Bridgepoint Education to forgive $23.5 million in private student loans

ComputerBridgepoint Education, a for-profit college chain that told students they could pay off student loans for as little as $25 a month, is being required to discharge all outstanding private loans the institution made and refund loan payments already made by borrowers.

Loan forgiveness and refunds will total more than $23.5 million. Bridgepoint must also pay an $8 million civil penalty to the Consumer Financial Protection Bureau.

“Bridgepoint deceived its students into taking out loans that cost more than advertised, and so we are ordering full relief of all loans made by the school,” said Richard Cordray, director of the bureau.

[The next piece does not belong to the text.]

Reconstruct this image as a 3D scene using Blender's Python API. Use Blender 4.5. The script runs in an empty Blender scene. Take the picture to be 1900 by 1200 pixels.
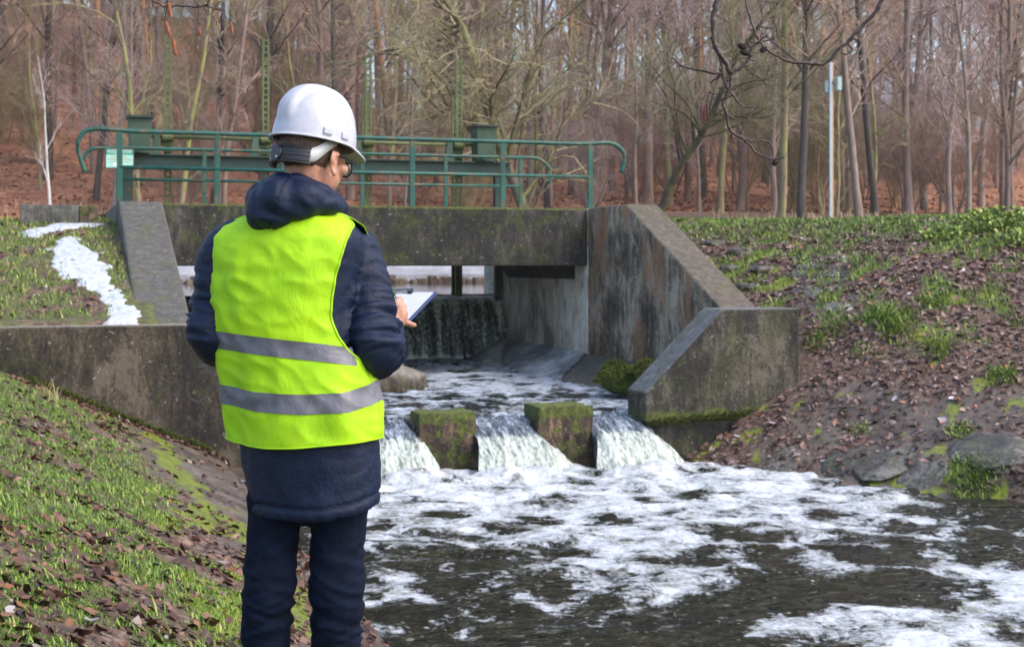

Bridgepoint operates Ashford University and the University of the Rockies, two for-profit colleges that have enrolled hundreds of thousands of students in the last few years, most of whom take courses online.

From 2009 to 2013, Bridgepoint offered private student loans to its students to help cover the cost of tuition. It loaned more than $24 million, collecting about $5 million in principal and interest from the loans. About $19 million is outstanding.

Bridgepoint must require all students to use the bureau’s financial aid disclosure tool when they borrow money to pay for school. It provides information on loans, grants, graduation rates, loan defaults, potential salaries for their programs, and post-graduation budgeting.

Bridgepoint also must contact credit bureaus to remove any negative information from borrowers’ credit reports about outstanding private student loan debt owed to the school.